The Global Commons sustain the air we breathe, the water we drink and the food we eat. It is under threat today, because the Governments and financial institutions of every nation has accepted internalization of the use of the resources of our commons by industry, leading to the collapse of the Global Commons we witness today.
The increase of Carbon Dioxide into the commons, the mining of Oxygen from the commons and the pollution of the potable groundwater of the commons has resulted in the degradation of all these elements of the Global Commons.
The current economic order based on the combustion of fossil fuels have enjoyed a ‘free rider’ that allows the internalizing of costs involved in the use of the Global Commons. The consequences of such subsidies are: Climate Change driven by Carbon Dioxide, reduction of atmospheric concentration of Oxygen, the loss of access to safe drinking water and the loss of both biomass and biodiversity.
While the answer to this global crisis rests on the ability of the economic system to tax or charge for the erosion of these aspects of the Global Commons, the political climate today demonstrates an inability or disinterest in addressing these issues and humanity is forced to watch or participate in its destruction masquerading as ‘development’ activity.
The threat to climate stability brought about by the burning of fossil fuels have already begun to impact vulnerable communities.
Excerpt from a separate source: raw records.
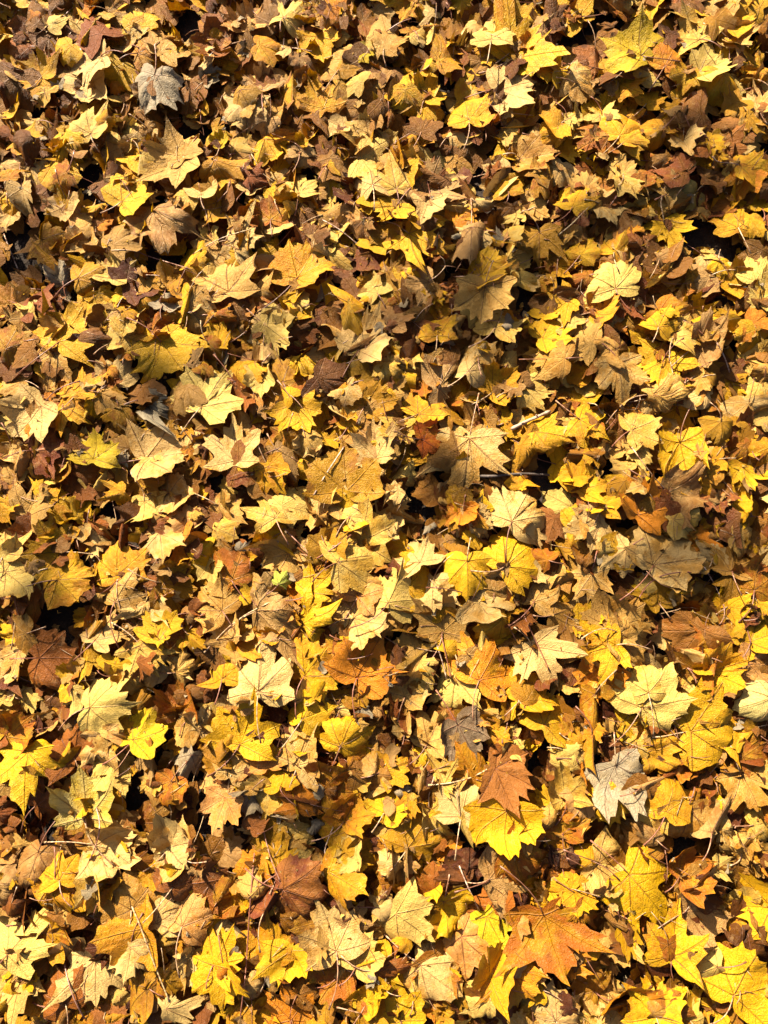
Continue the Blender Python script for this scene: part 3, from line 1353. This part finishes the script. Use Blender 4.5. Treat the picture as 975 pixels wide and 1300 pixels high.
# small torn scraps between the leaves
def lay_scraps(n):
    for _ in range(n):
        x, y = rng.uniform(BX0, BX1), rng.uniform(BY0, BY1)
        L = Leaf(rng.choice(['r', 's', 'o']), rng, True, 't' if rng.random() < .6 else 'c')
        sc = rng.uniform(.016, .036)
        Rm = rot(rng.uniform(0, 6.283), rng.uniform(0, 6.283), abs(rng.normal(0, .5)), False)
        V = (L.bend(L.P) * sc) @ Rm.T + np.array([x, y, 0])
        settle(V, 60)
        bg.add(V, L.F, leaf_attrs(L, 'CTEEBAWGPT'[rng.integers(10)], rng))
lay_scraps(1300)

# ------------------------------------------------------------------ labels
TW = {'L': 'pale yellow', 'C': 'cream', 'T': 'tan', 'E': 'greyish beige', 'W': 'whitish grey', 'Y': 'bright yellow', 'G': 'golden yellow',
      'O': 'orange', 'A': 'amber brown', 'B': 'dark brown', 'R': 'reddish brown', 'V': 'yellow-green', 'M': 'olive brown', 'P': 'peach',
      'N': 'lime green', 'K': 'pale lime yellow', 'D': 'dark grey-brown', 'Q': 'red-orange'}
SW = {'c': 'crumpled ', 'f': 'folded ', 'k': 'curled '}
def compass(dx, dy):
    a = math.degrees(math.atan2(dy, dx)) % 360
    return ['right of', 'above right of', 'above', 'above left of', 'left of', 'below left of', 'below', 'below right of'][int(((a + 22.5) % 360) // 45)]
def tipword(a):
    return ['right', 'up right', 'up', 'up left', 'left', 'down left', 'down', 'down right'][int(((a + 22.5) % 360) // 45)]
marks = [e for e in entries if e['lm']]
used = set()
for e in entries:
    if not e.get('hero'): continue
    if e['lm']:
        e['label'] = e['lm'][1]; used.add(e['label'])
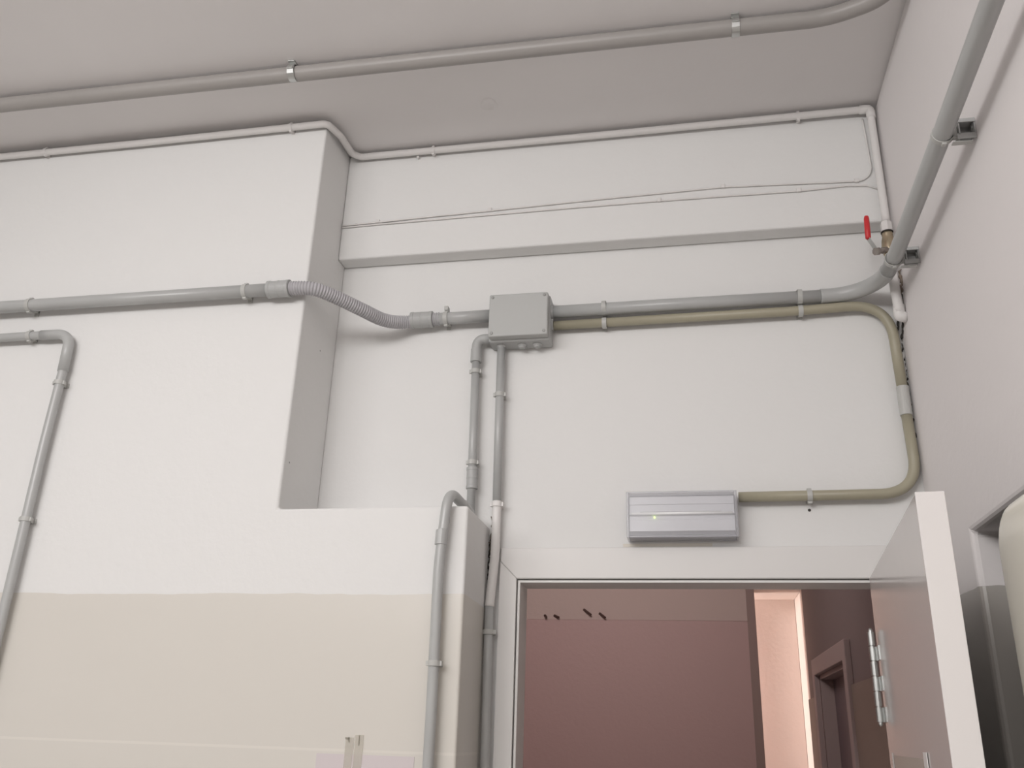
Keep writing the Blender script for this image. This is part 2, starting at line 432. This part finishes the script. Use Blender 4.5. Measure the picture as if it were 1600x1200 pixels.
# ---------------------------------------------------------------- ceiling conduit
N = Vector
cc = thing('ceiling_conduit', 'thick grey conduit running along the ceiling, bending at the right corner', 'pipe', (-1, -.49, 3.36))
pts = fillet([(-4.15, -.515, 3.362), (-1.9, -.50, 3.362), (.40, -.475, 3.362), (.548, -.53, 3.362), (.556, -1.4, 3.362), (.556, -6.15, 3.362)], [0, 5, .30, .22, 3, 0], 12)
obj('pipe', tube(pts, .0215, 28), 'cond', cc, smooth=True)
for x, y in ((-1.04, -.494), (.173, -.478), (-2.3, -.505)):
    k = make_clip(cc, (x, y, 3.362), (1, .01, 0), (0, 0, -1), .0218, .028, 'steel', .020, 'steel_strap')

# ---------------------------------------------------------------- white painted gas pipe
gp = thing('gas_pipe', 'thin white painted pipe under the ceiling, dropping down the right corner', 'pipe', (-1, -.27, 3.36))
top = fillet([(-4.15, PD-.018, 3.392-.022), (-1.6, PD-.018, 3.360), (-1.03, PD-.018, 3.362), (-1.012, -.20, 3.364), (-1.012, -.10, 3.370), (-.99, BD-.018, 3.371), (-.2, BD-.018, 3.369), (.569, -.082, 3.369), (.569, -.088, 2.986)],
             [0, 1, .02, .03, .03, .02, 1, .012, 0], 6)
obj('pipe', tube(dense(top, .03), .0108, 16, jitter=.02), 'paint', gp, smooth=True)
low = [(.566, -.09, 2.8615), (.566, -.09, 2.79), (.568, -.088, 2.745), (.570, -.084, 2.725), (.571, -.079, 2.712)]
obj('pipe', tube(dense(low, .012), .0125, 16, jitter=.05), 'paint', gp, smooth=True)
obj('elbow', tube(fillet([(.571, -.080, 2.735), (.571, -.077, 2.704), (.5875, -.075, 2.702)], .012), .0145, 18, jitter=.03), 'paint', gp, smooth=True)
obj('elbow', tube(fillet([(.54, -.082, 3.369), (.569, -.082, 3.369), (.569, -.085, 3.335)], .012), .0128, 18, jitter=.03), 'paint', gp, smooth=True)
for (x, y, z) in ((-1.147, PD-.018, 3.361), (-2.0, PD-.018, 3.363), (-.747, BD-.018, 3.370), (.369, BD-.019, 3.369)):
    make_clip(gp, (x, y, z), (1, 0, 0), (0, -1, 0), .0102, .018, 'paint', .010)
o = obj('pipe_clip', tube([(-.80, BD, 3.357), (-.80, BD-.012, 3.356)], .004, 8), 'paint', gp)
# small wall tie between pipe and its shadow gap, down the corner

# ball valve with red lever
bv = thing('ball_valve', 'small brass ball valve with red lever handle on the white corner pipe', 'valve', (.566, -.09, 2.86))
c = N((.566, -.09, 0))
def Z(z, dx=0, dy=0): return (c.x+dx, c.y+dy, z)
obj('union_nut', tube([Z(2.985), Z(2.98), Z(2.958), Z(2.952)], [.0115, .0155, .0155, .0135], 6), 'paint', bv)
obj('valve_body', tube([Z(2.952), Z(2.944), Z(2.940), Z(2.926), Z(2.912), Z(2.898), Z(2.886), Z(2.88), Z(2.868), Z(2.862)], [.0125, .0150, .0135, .0170, .0185, .0185, .0165, .0145, .0155, .0120], 20), 'brass', bv, smooth=True)
obj('sealing_ring', tube([Z(2.9525), Z(2.950)], [.0163, .0163], 20), 'dark', bv)
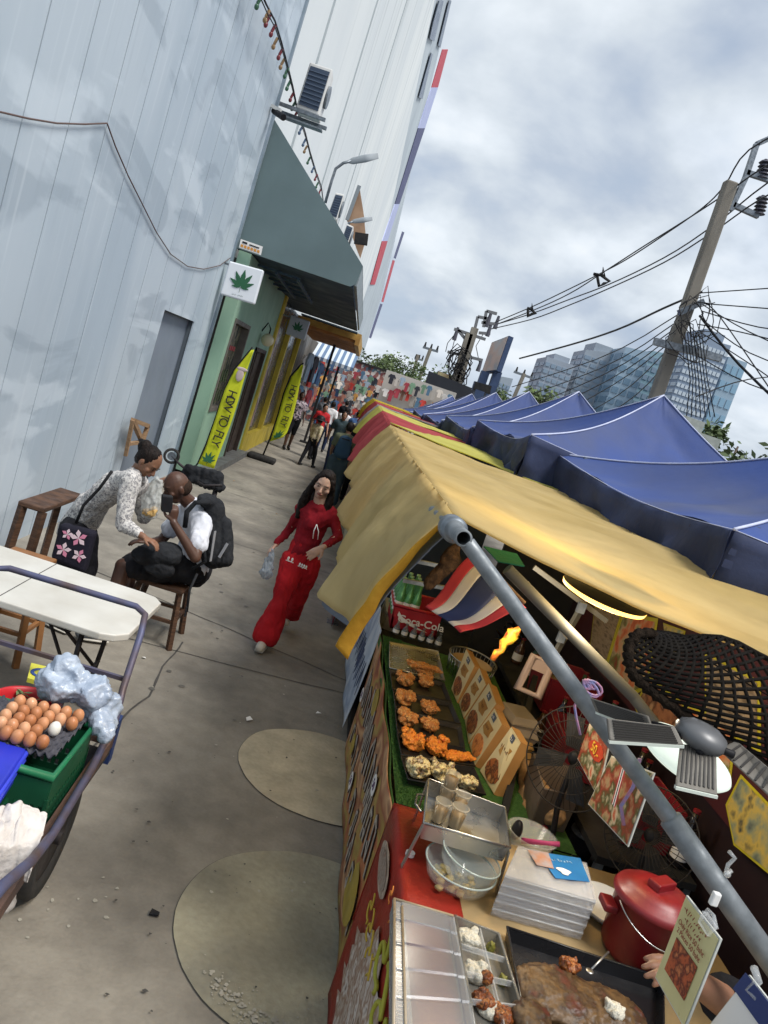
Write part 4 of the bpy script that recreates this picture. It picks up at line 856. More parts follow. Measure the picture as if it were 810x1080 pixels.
for i, p in enumerate(ends): wire(list(p), 13.8, 11, .010 if i != 4 else .022, 'dark wire in the fan of wires right of the near pole' if i != 4 else 'thickest dark cable drooping right of the near pole', 'fan of wires right of the near pole')
# ------------------------------------------------------------------ far towers
def tower(px, Y, dep, m1, m2, rows, cols_, label, band=None, roof=None):
    P = [PY(x, y, Y) for x, y in px]; t = thing('high_rise', label, 'building', (P[3].x, Y, 0), 'far glass high rises')
    TL, TR, BR, BL = P; w0, h0 = (TR.x-TL.x), 0; x0, x1 = BL.x, BR.x; z1l, z1r = TL.z, TR.z
    b = MB(); b.hexa([(x0, Y, 0), (x1, Y, 0), (x1, Y+dep, 0), (x0, Y+dep, 0), (x0, Y, z1l), (x1, Y, z1r), (x1, Y+dep, z1r), (x0, Y+dep, z1l)]); b.build('wall', m1, t)
    b = MB(); zt_ = min(z1l, z1r)-2
    for r in range(rows):
        z0 = zt_*(r+.25)/rows; z2 = zt_*(r+.8)/rows
        for c in range(cols_):
            a0 = lerp(x0, x1, (c+.12)/cols_); a1 = lerp(x0, x1, (c+.88)/cols_)
            if z2 > 15: b.box(a0, a1, Y-.35, Y-.05, z0, z2)
        # the side face
        nc = max(2, cols_//2)
        for c in range(nc):
            a0 = lerp(Y, Y+dep, (c+.12)/nc); a1 = lerp(Y, Y+dep, (c+.88)/nc)
            if z2 > 15: b.box(x0-.35, x0-.05, a0, a1, z0, z2)
    b.build('windows', m2, t)
    if roof:
        b = MB(); b.box(lerp(x0, x1, .25), lerp(x0, x1, .8), Y+2, Y+dep-2, min(z1l, z1r)-1, max(z1l, z1r)+roof); b.build('roof_plant', m1, t)
    return t
c1, c2, c3, c4 = mat('tower_haze_grey', lin('9aa4b0'), lin('909aa7'), scale=.05), mat('tower_glass', lin('7a8da0'), lin('8598aa'), rough=.35, scale=.05), mat('tower_pale', lin('9ba6b0'), lin('8d98a4'), scale=.05), mat('tower_blue', lin('8da4b6'), lin('98adbd'), rough=.3, scale=.04)  # distance haze is put into these bluish tower colours
tower([(571, 374), (604, 385), (592, 425), (560, 425)], 420, 25, c1, c2, 13, 5, 'leftmost stepped grey high rise behind the wires', roof=3)
tower([(613, 367), (650, 372), (632, 430), (596, 430)], 430, 25, c3, c2, 17, 4, 'second pale high rise from the left with rounded roof frame', roof=2)
tower([(655, 364), (676, 368), (664, 432), (636, 432)], 410, 30, c4, mat('tower_blue2', lin('6b879d'), rough=.3), 11, 3, 'slim blue glass high rise with a slanted roof left of the near pole')
tower([(676, 366), (702, 371), (690, 432), (664, 432)], 440, 25, mat('tower_teal', lin('7d9ca8'), lin('8aa8b4'), scale=.05), c2, 14, 4, 'greenish glass high rise partly behind the near pole')
tower([(722, 350), (764, 362), (742, 440), (700, 440)], 380, 30, mat('tower_slate', lin('8493a6'), lin('7c8b9f'), scale=.05), mat('tower_light_band', lin('b7c2cc')), 22, 9, 'tallest slate high rise with rows of pale windows right of the near pole', roof=4)
tower([(757, 372), (775, 378), (762, 450), (740, 450)], 390, 30, c4, mat('tower_blue3', lin('84a6bd'), rough=.3), 9, 3, 'low pale blue glass high rise right of the slate one')
tower([(526, 396), (537, 398), (534, 420), (522, 418)], 300, 18, c3, c2, 8, 3, 'small distant high rise beside the tall billboard')
# ------------------------------------------------------------------ left foreground: table, cart, stools, bench
M_tbl = mat('white_table_top', (.62, .61, .57), (.5, .48, .43), rough=.45, scale=3, detail=8)
M_rust = mat('worn_painted_tube', lin('565a78'), lin('5a4b4a'), rough=.55, scale=6, metal=.3, bump=.1)
M_dtube = mat('dark_tube', lin('3a3638'), lin('2b2728'), rough=.5, metal=.4)
t = thing('folding_table', 'long white plastic folding table behind the push cart', 'table', (-1.45, 4.05, 0))
b = MB(); pts = [(-2.15, 3.74), (-.86, 3.66), (-.79, 3.69), (-.74, 3.76), (-.73, 4.34), (-.78, 4.41), (-.86, 4.43), (-2.15, 4.5)]; b.slab([(x, y, .745) for x, y in pts], .04); bevel(b.build('table_top', M_tbl, t), .008, 3)
b = MB(); b.slab([(-1.395, 3.70, .7465), (-1.39, 3.70, .7465), (-1.39, 4.462, .7465), (-1.395, 4.462, .7465)], .001); b.build('fold_seam', M_joint, t)
for x in (-.98, -2.0):
    b = MB(); b.tube([(x, 3.82, .705), (x-.0, 3.82, .4), (x-.02, 3.84, .02)], .014, 8); b.tube([(x, 4.34, .705), (x, 4.34, .4), (x-.02, 4.32, .02)], .014, 8); b.tube([(x, 3.83, .3), (x, 4.33, .3)], .012, 8); b.tube([(x-.35, 4.1, .7), (x, 3.9, .3)], .01, 6); b.tube([(x-.35, 4.05, .7), (x, 4.25, .3)], .01, 6); b.build('leg', M_dtube, t)
def stool(x, y, h, w_, label, rz=0, m=M_wood, name='stool'):
    t = thing(name, label, 'stool', (x, y, 0)); b = MB(); b.box(x-w_/2, x+w_/2, y-w_/2, y+w_/2, h-.035, h); bevel(b.build('seat', m, t), .01)
    for i, (sx, sy) in enumerate(((-1, -1), (1, -1), (1, 1), (-1, 1))): b = MB(); b.bar((x+sx*(w_/2-.03), y+sy*(w_/2-.03), h-.035), (x+sx*(w_/2+.02), y+sy*(w_/2+.02), 0), .035); b.build('leg', m, t)
    b = MB(); k = w_/2-.01
    b.bar((x-k, y-k, .2), (x+k, y-k, .2), .025); b.bar((x-k, y+k, .2), (x+k, y+k, .2), .025); b.bar((x-k, y-k, .2), (x-k, y+k, .2), .025); b.bar((x+k, y-k, .2), (x+k, y+k, .2), .025); b.build('rail', m, t)
    return t
stool(-.98, 5.72, .46, .36, 'dark brown wooden stool under the seated man')
stool(-1.78, 4.0, .6, .4, 'reddish brown wooden stool below the left end of the white table', m=mat('red_brown_wood', lin('6d3f2c'), lin('54301f'), rough=.6, scale=8, stretch=(1, 1, 5)))
stool(-1.66, 4.72, .64, .28, 'tan topped stool showing past the far edge of the white table', m=mat('tan_wood', lin('96683f'), lin('7a522f'), rough=.5, scale=5))
t = thing('bench', 'dark brown bench against the pale blue wall behind the bending woman', 'bench', (-2.3, 6.4, 0)); b = MB(); b.box(-2.17, -1.97, 5.7, 6.5, .66, .70); bevel(b.build('top', M_wood, t), .01); b = MB(); b.bar((-1.99, 5.73, .66), (-2.0, 5.7, 0), .05); b.bar((-2.14, 5.73, .66), (-2.16, 5.7, 0), .05); b.build('leg', M_wood, t); b = MB(); b.bar((-1.99, 6.47, .66), (-2.0, 6.5, 0), .05); b.bar((-2.14, 6.47, .66), (-2.16, 6.5, 0), .05); b.build('leg', M_wood, t)
# plank leaning in the doorway recess
P = [PX(x, y, -2.45) for x, y in ((140, 443), (156, 449), (150, 466), (136, 468))]; t = thing('wooden_frame', 'small light wooden brace frame in the grey doorway recess', 'frame', P[0]); b = MB(); b.bar(P[0], P[1], .05); b.bar(P[1], P[2], .05); b.bar(P[0], P[2], .05); b.build('slats', M_lwood, t); b = MB(); b.bar(P[3], P[2], .04); b.bar(P[3]+V((0, 0, -.15)), P[0], .04); b.build('leg', M_lwood, t)
# push cart
t = thing('push_cart', 'metal push cart with worn blue tube rail, loaded with a green crate', 'cart', (-.9, 2.6, 0))
rail = [(-.47, 1.55, .86), (-.48, 1.8, .80), (-.50, 2.1, .66), (-.52, 2.35, .575), (-.545, 2.8, .57), (-.575, 3.15, .60), (-.60, 3.25, .70), (-.62, 3.4, .90), (-.645, 3.5, .96), (-.70, 3.53, .975), (-1.3, 3.52, .975), (-1.36, 3.5, .96), (-1.38, 3.3, .8), (-1.36, 3.15, .6), (-1.32, 2.3, .57), (-1.3, 1.8, .8)]
b = MB(); b.tube(rail, .0155, 10); b.build('rail', M_rust, t)
b = MB(); b.box(-1.33, -.56, 1.95, 3.15, .44, .46); b.build('deck', M_rubber, t)
b = MB(); b.bar((-.555, 1.95, .47), (-.575, 3.2, .5), .03, .06); b.bar((-1.33, 1.95, .47), (-1.35, 3.2, .5), .03, .06); b.bar((-.56, 3.17, .5), (-1.35, 3.17, .5), .03, .05); b.build('side_beam', mat('rusty_beam', lin('6a5044'), lin('433532'), rough=.8, scale=9, bump=.4), t)
b = MB(); b.bar((-.575, 3.2, .38), (-.575, 3.18, .6), .035, .05); b.bar((-1.36, 3.3, .36), (-1.36, 3.28, .9), .06, .06); b.build('corner_post', mat('blue_painted_post', lin('2a3f73'), lin('22345f'), rough=.5), t)
b = MB(); b.bar((-.62, 3.3, .72), (-1.37, 3.3, .72), .018); b.build('crossbar', M_rust, t)
for x in (-.635, -1.28):
    b = MB(); c = V((x, 2.82, .24)); b.lathe([(.17, -.03), (.225, -.036), (.24, -.018), (.24, .018), (.225, .036), (.17, .03), (.17, -.03)], c, (1, 0, 0), 32); w_ = b.build('wheel', M_rubber, t); b = MB(); b.cyl(c-V((.02, 0, 0)), c+V((.02, 0, 0)), .172, seg=24); b.cyl(c-V((.05, 0, 0)), c+V((.05, 0, 0)), .03, seg=12); b.build('hub', M_dtube, w_)
b = MB(); b.bar((-1.28, 2.82, .24), (-.635, 2.82, .24), .03); b.bar((-.66, 2.82, .24), (-.66, 2.82, .46), .03); b.bar((-1.25, 2.82, .24), (-1.25, 2.82, .46), .03); b.build('axle', M_dtube, t)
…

Droughts, floods, heatwaves and cyclonic activity is being experienced with increased frequency. The Carbon in Carbon Dioxide released by burning ‘’fossil fuels’ is over 100 million years old and cannot be ‘neutralized’ unless it is placed in a deposit that holds it for 100 million years. Planting a tree to neutralize the effect of burning fossil is a cheat, as the tree will die in a few hundred years and release the Carbon back into the atmosphere.
The other issue in using fossil fuels is that it burns the finite Oxygen content of the atmosphere. The need to address the problem becomes more urgent when the massive burning of Oxygen by the defense industry and the aerospace industry is considered. None of these industries demonstrate any responsibility for burning up the global stocks, in fact developers like Elon Musk has openly stated that his operations are profitable because ‘Oxygen is free’. It is this ‘free rider’ that allows the internalizing of costs involved in the use of the Global Commons. A ‘free rider’ that has led to an acceleration of the destruction of the stock of Oxygen in the Global Commons. Paying for its replacement is logical, practical and responsible.
As water is a universal solvent, it easily picks up contaminants, especially those produced by human activity, leading to the loss of access to safe drinking water. World Health Organization (WHO) estimates that over 2.2 billion people around the world do not have safely managed drinking water services, this number increases daily. The clean freshwater stocks of the Global Commons have become dangerously compromised, as the quantum of industrial chemicals begin to concentrate in groundwater.
The basic problem is the ease with which operators can internalize the stock held in the Global Commons and not be held responsible for such action. In fact, much of the current value realized by the existing economic system, is achieved by internalizing (ie. not paying for) the elements of the Global Commons that they use. Even the new forms of wealth expressed as digital currency still need the internalization of value from the Global Commons to operate.
The suggestion extended by these considerations is that ‘the operation of the current economic system leads to the degradation of the Global Commons’ and consequently to the degradation of human wellbeing. Much of the current ‘environmental’ activity being merely an exercise in rearranging the deck chairs on the Titanic’. As pointed out by the UN in 2021, the situation today has become a ‘Code Red’ for humanity, but to expect a solution from the very economy that created the problem, does not provide much hope for the world. Is there anything different that we can do?
One suggestion to emerge is to place value on things that externalize their input into the Global Commons, to place value on giving into the global commons to compensate for what we are taking out of it. This is a process of ‘giving back’ or externalizing the output of capable industries which are in turn, valued and recorded. Each unit of Biocurrency value is based on the production of contracted Primary Ecosystem Services (PES) which are the products created by photosynthesis, Oxygen, Carbohydrate and clean water. Recorded over time, these products protect the health and sustainability of a myriad of natural ecosystems on terrestrial landscapes. The transaction history maintained as a blockchain, will create a platform for the institution of Biocurrency as an exchange system, seeking to create wealth by externalizing transaction values to the Global Commons.
The creation of wealth, reflected as Biocurrency, has the capacity to reverse the destructive path we are on. It can redirect the current economic dialogue based on the profit of internalization which is leading us to death and destruction, to an economic dialogue based on the profit of externalization, leading to life and restoration. One company has already picked up the baton (www.restore.earth), hopefully many more will follow this new path and create a livable future for humanity.